I mean, you don't do the gravity yard or the development of the Conestoga. I suppose this works, but it does leave us down one bay of the two we're looking to build and we've just promised SCED a Conestoga class transport for their own use. We ought to plan to, ya know, build it fairly promptly.
I figure there'll be plenty of time to do that starting in mid-2064 or so, when
Shala is complete or nearly complete.
Unless we have specific reason to think that the gravitic yard will require a year or more to assemble the first prototype, in which case
yes that alters the timeline by imposing some more time pressure. But even combining the
Conestoga Development process (probably one die) and the
Gravitic Yard project (500 Progress, probably seven dice) is eight dice. It shouldn't delay
Shala completion more than 1-2 quarters, into
early 2065. And that's if we never spend a single Free die on space projects, and we probably should spend some.
I'm getting the impression that it is a terrible idea for us to make promises to do projects that are due 'soon', but don't have an explicit end-date, unless we are already actively working on them.
Otherwise we end up with a constant uncertainty of 'how long do we have to do this project', which is just exhausting.
As far as I know, the only such project is the
Governor-A refit. Everything else has a firm timeline. We
do have an exact, well-defined deadline for the
Conestoga project; the only unknown variable is about how long it will take to physically assemble the first ship once we build the shipyard to put it in. Given that the ship is built to the same general scale as 2000-ton naval vessels and that we're building it in a dedicated factory optimzied for building that category of ship, it seems unlikely for the rate of construction to be
truly unpredictable. So I'm confident that we'll be fine there.
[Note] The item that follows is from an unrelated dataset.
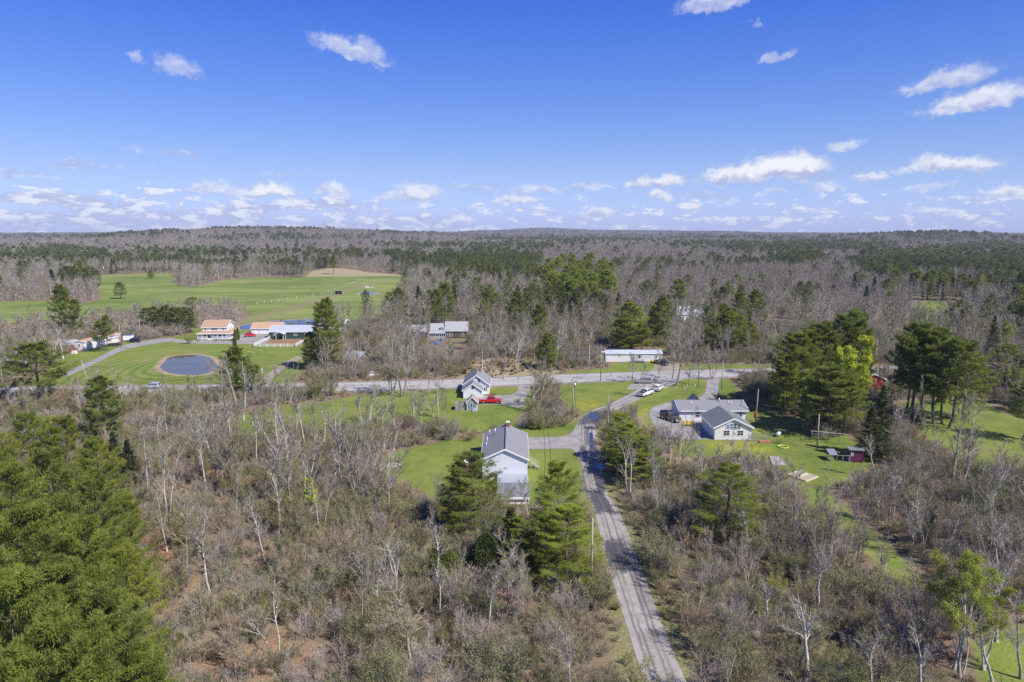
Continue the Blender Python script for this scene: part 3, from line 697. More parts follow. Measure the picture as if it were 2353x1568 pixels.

And honestly, I don't think we need to worry so much. Other institutions have the capacity to communicate with us clearly and make their wishes understood. If they're starting to get antsy, they can tell us, and if they refuse to communicate with us about the timeframe of their own projects, they have only themselves to blame for their passive-aggressiveness. If they
want us to move in a hurried manner, they should (and presumably would) tell us so. At worst, we should try to average something like one die per turn on the project, such that they never have actual reason to doubt that we're trying.
I think I've mentioned this before, but I strongly dislike how much say Starbound has to say about Treasury spending, if only by implication. It feels very much like undue influence outside of normal government and political channels. Or to put it another way, I don't like how they're bribing us.
Yeah I know, we want spaceships so we can be in a stronger position to bargain with Kane because he wants a spaceship for various reasons that are important to him. Still feels very slimy and hypocritical, give how we pruged those back channels before.
This isn't a slimy thing. This was a huge political appropriations debate that necessarily happened out in the open.
Because we're talking about 5% of GDI's budget here, and it's from mines
on the goddamn moon. There's no way to hide it. All the parties know we're doing that moon mining. Everyone has their own ideas for what should be done with the money. Starbound just won the debate fair and square and got a law passed.
It's not a bribe. It's GDI's government trying to make sure that GDI's space program doesn't go unfunded just at the historical moment when the space program is finally starting to break even and pay for itself because the funds got confiscated and sent off to some other government department.
Remember that Treasury isn't some kind of separate actor outside the government who is "bribed" with government money to do its own weird things. Treasury is a
large part of the government, and in many ways serves as the government's "general contractor," the entity that does things Parliament and the people want done.
It's not a back channel though?
It all seems completely above board.
Makes sense too.
I can't imagine how insane it would be to mine on the moon and bring the resulting material to earth. Just... why would you do that?
If you think that the terrestrial economy should be subsidized by the space economy, then that is exactly what you'd do. Bring goods to
Enterprise, fabricate expensive stuff there, bring it back down in cargo shuttles. Fiddly machined parts can in fact be expensive enough to justify the cost of bringing something back down in a shuttlecraft, at least in modest quantities.
Remember, we're already running reasonably cost-effective suborbital shuttle services, and it's not clear that a suborbital shuttle hop is much cheaper than a round trip to orbit, given that the servicing requirements are broadly simliar.